The report From the Roots Up : how agroecology can feed Africa has been produced by campaign group Global Justice Now, and draws on examples of agroecology projects in Tanzania, Cameroon, Uganda and Ethiopia. It outlines the principles of agroecology to go beyond principles of sustainable farming, to also encompass the social, economic and political aspects of food production. From the Roots Up shows how agroecology can:

  • Increase yields
  • Reduce the gender gap
  • Increase employment and income
  • Increase agricultural biodiversity
  • Improve health and nutrition
  • Address climate change

The report also carries a series of policy recommendations for the UK government to support agroecology in African countries through aid programmes. The New Alliance, an aid initiative currently supported by DfID and involving a number of agribusiness multinationals, has been criticised for pressuring states to receive aid in return for committing to land, trade, seed and other policy reforms that threaten the livelihoods and resilience of small-scale farmers while facilitating the corporate control of agriculture. DFID has channelled £600 million in aid through the New Alliance.

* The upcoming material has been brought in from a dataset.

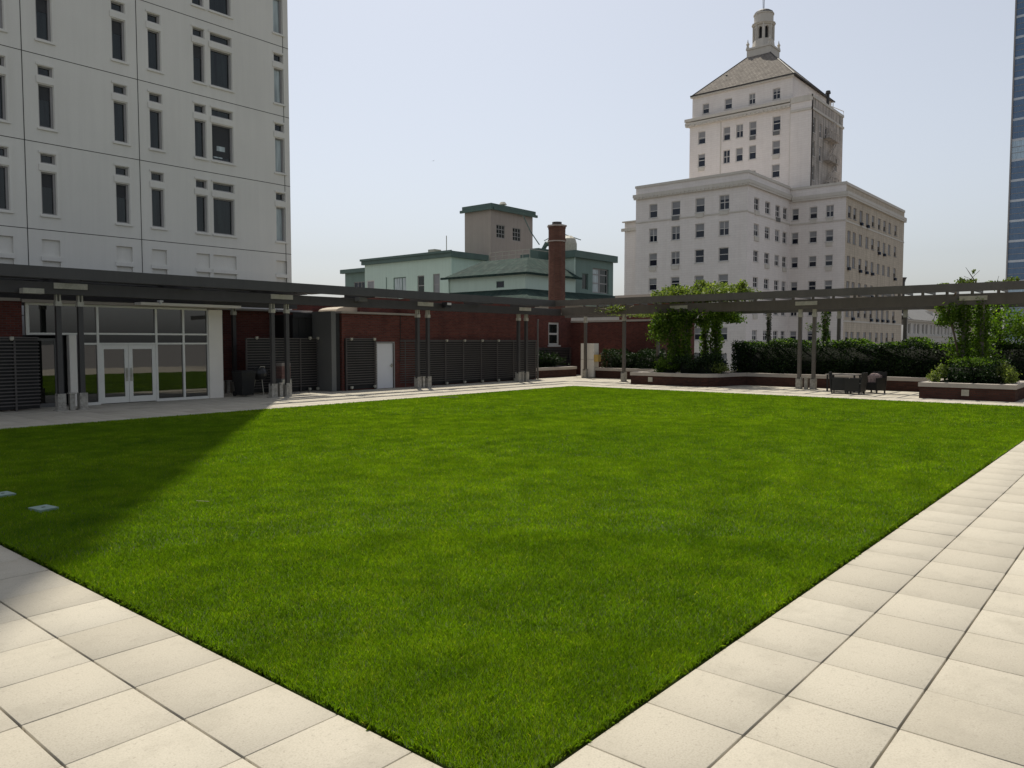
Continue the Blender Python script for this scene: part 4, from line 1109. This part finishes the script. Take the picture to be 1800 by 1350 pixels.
    for q in range(4): MB().tube([a[q], b[q]], .09, 5).build('hip_flashing', 'darkroof', rf)
    MB().tube([(107.5, 50, 40.0), (107.2, 50, 40.6)], .14, 8).build('roof_vent', 'darkroof', rf)
    MB().cyl(114.5, 38.0, 33.6, 37.2, .22, .22, 8).cyl(114.5, 38.0, 37.2, 37.6, .4, .3, 8).build('flue', 'darkroof', rf)
    # cupola
    cp = MB().box(cx - h, cx + h, cy - h, cy + h, 42.9, 44.75).box(cx - h - .1, cx + h + .1, cy - h - .1, cy + h + .1, 44.5, 44.78).cyl(cx, cy, 44.78, 45.85, 1.62, 1.5, 8, 0, math.pi / 8).build('cupola', 'trim', t)
    lt = MB(); rr = 1.38; z0, z1 = 45.85, 48.2
    ph = math.pi / 8
    V = [(cx + rr * math.cos(ph + q * math.pi / 4), cy + rr * math.sin(ph + q * math.pi / 4)) for q in range(8)]
    for q in range(8):
        A, Bv = Vector(V[q]), Vector(V[(q + 1) % 8])
        def pt(s, z, d=0):
            p = A.lerp(Bv, s); nn = (p - Vector((cx, cy))).normalized(); return (p.x - nn.x * d, p.y - nn.y * d, z)
        s0, s1 = .22, .78; zz0, zz1 = 46.0, 47.4
        lt.poly([pt(0, z0), pt(s0, z0), pt(s0, z1), pt(0, z1)]); lt.poly([pt(s1, z0), pt(1, z0), pt(1, z1), pt(s1, z1)])
        lt.poly([pt(s0, z0), pt(s1, z0), pt(s1, zz0), pt(s0, zz0)])
        arcp = [(.5 - .28 * math.cos(g), zz1 + .36 * math.sin(g)) for g in np.linspace(0, math.pi, 9)]
        for (sa, za), (sb, zb) in zip(arcp, arcp[1:]): lt.poly([pt(sa, za), pt(sb, zb), pt(sb, z1), pt(sa, z1)]); lt.poly([pt(sa, za), pt(sb, zb), pt(sb, zb, .3), pt(sa, za, .3)])
        lt.poly([pt(s0, zz0), pt(s0, zz1), pt(s0, zz1, .3), pt(s0, zz0, .3)]); lt.poly([pt(s1, zz0), pt(s1, zz1), pt(s1, zz1, .3), pt(s1, zz0, .3)])
        p = pt(0, 0); lt.tube([(p[0] + (p[0] - cx) * .04, p[1] + (p[1] - cy) * .04, z0), (p[0] + (p[0] - cx) * .04, p[1] + (p[1] - cy) * .04, z1)], .11, 6)
    lt.cyl(cx, cy, 48.2, 48.32, 1.68, 1.68, 16).cyl(cx, cy, 48.0, 48.2, 1.46, 1.62, 16).cyl(cx, cy, 48.32, 49.6, 1.36, 1.36, 20).cyl(cx, cy, 49.6, 49.72, 1.46, 1.46, 20)
    lt.build('lantern', 'trim', cp)
    MB().cyl(cx, cy, 45.86, 48.0, .85, .85, 10).build('lantern_core', 'joint', cp)
    dm = MB()
    pr = [(1.42, 49.72), (1.28, 50.0), (.9, 50.25), (.4, 50.4), (.02, 50.45)]
    for (r0, a0), (r1, a1) in zip(pr, pr[1:]): dm.cyl(cx, cy, a0, a1, r0, r1, 20, caps=False)
    dm.build('dome', 'darkroof', cp, True)
    MB().tube([(cx, cy, 50.3), (cx, cy, 54.0)], .05).tube([(cx - .3, cy, 50.3), (cx - .32, cy + .1, 53.2)], .03).build('mast', 'darkroof', cp)
    for sx, sy in ((-1, -1), (1, -1), (-1, 1), (1, 1)):
        x, y = cx + sx * (h - .1), cy + sy * (h - .1)
        MB().cyl(x, y, 44.78, 45.05, .25, .2, 8).cyl(x, y, 45.05, 45.4, .12, .25, 8).cyl(x, y, 45.4, 45.65, .25, .1, 8).cyl(x, y, 45.65, 46.1, .1, .02, 8).build('finial', 'trim', cp)
    # windows
    def area(wn):
        ax, c, r, ac = wn; d = 0.6 if ax == 'y' else .8
        return (r[1] - r[0]) * (r[3] - r[2]) * d / c ** 2 * (1 if r[3] > 1.5 else .01)
    allw = sorted(wins + wins2, key=area, reverse=True)
    rest = allw[100:] + [('y', 31.8, h_, True) for h_ in HD]
    for ax, c, r, ac in allw[:100]:
        two = ax == 'y' and c == 39
        w_ = add_window(t, ax, c, r, .2, 'wframe_w', 'glass_blue', .09, rails=(.5,), mull=(.5,) if two or random.random() < .15 else (), blind=0.0 if two and random.random() < .6 else random.choice((.3, .45, .5, .5, .6, 0)), sill=True)
        if ac:
            MB().pbox(ax, c, r[0] + .1, r[1] - .1, r[2] - .62, r[2] - .12, -.12, 0).build('air_conditioner', 'greysteel' if random.random() < .4 else 'trim', w_)
    m = MB()
    for ax, c, r, ac in rest:
        u0, u1, z0, z1 = r
        m.pbox(ax, c, u0, u1, z0, z1, .16, .2, 1)
        half = random.random() < .6
        m.pbox(ax, c, u0 + (.0 if not half else (u1 - u0) * .45), u1, z0 + (z1 - z0) * (0 if half else .45), z1, .12, .155, 0)
        m.pbox(ax, c, u0 - .05, u1 + .05, z0 - .1, z0 - .01, -.08, .1, 0)
        if ac and random.random() < .6: m.pbox(ax, c, u0 + .15, u0 + .8, z0 - .5, z0 - .12, -.3, 0, 1)
    o = m.build('window', ['blind', 'glass_blue'], t); o['kind'] = 'stuff'
    # fire escape on the stained side
    m = MB()
    for z in (23.5, 26.5, 29.5):
        m.box(108.5, 112.5, 35.6, 36.49, z, z + .08)
        for x in np.arange(108.5, 112.6, .8): m.box(x - .03, x + .03, 35.6, 35.66, z, z + 1)
        m.box(108.5, 112.5, 35.58, 35.66, z + .96, z + 1.02)
        m.tube([(108.8, 35.9, z + .05), (112.2, 35.9, z + 3.0)], .06)
        m.tube([(108.8, 36.2, z + .05), (112.2, 36.2, z + 3.0)], .06)
    m.build('fire_escape', 'stained', t)
    m = MB().tube([(110, 36.45, 34.3), (116.5, 36.45, 34.9), (116.6, 36.45, 34.2)], .05).tube([(112, 36.45, 34.3), (112, 36.45, 35.2)], .05)
    m.build('roof_rail', 'trim', t)
hotel()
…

Report author Dr Ian Fitzpatrick of Global Justice Now said:
“We’re led to believe that big agribusiness is the only way of feeding humanity. But evidence from small scale, sustainable farming practices shows that they not only have greater yields, they also have multiple, positive knock on effects like reducing greenhouse gas emissions, increasing employment and reducing the gender gap. UK aid money should be prioritising these people-centred models of agriculture rather than enabling the corporate control of food production across African countries through initiatives like the New Alliance.”

Samia Nkrumah from Ghana For Agroecology said:
“This report shows that the intervention of big agribusiness is not going to ‘solve’ hunger in Africa, it will actually make it worse. The UK and other western governments should stop trying to impose a broken food model on countries in Africa and instead recognise the skills and resilience of traditional agricultural practices across the continent.”

In February in Mali more than 250 delegates from around the world took part in the first International Agroecology Forum.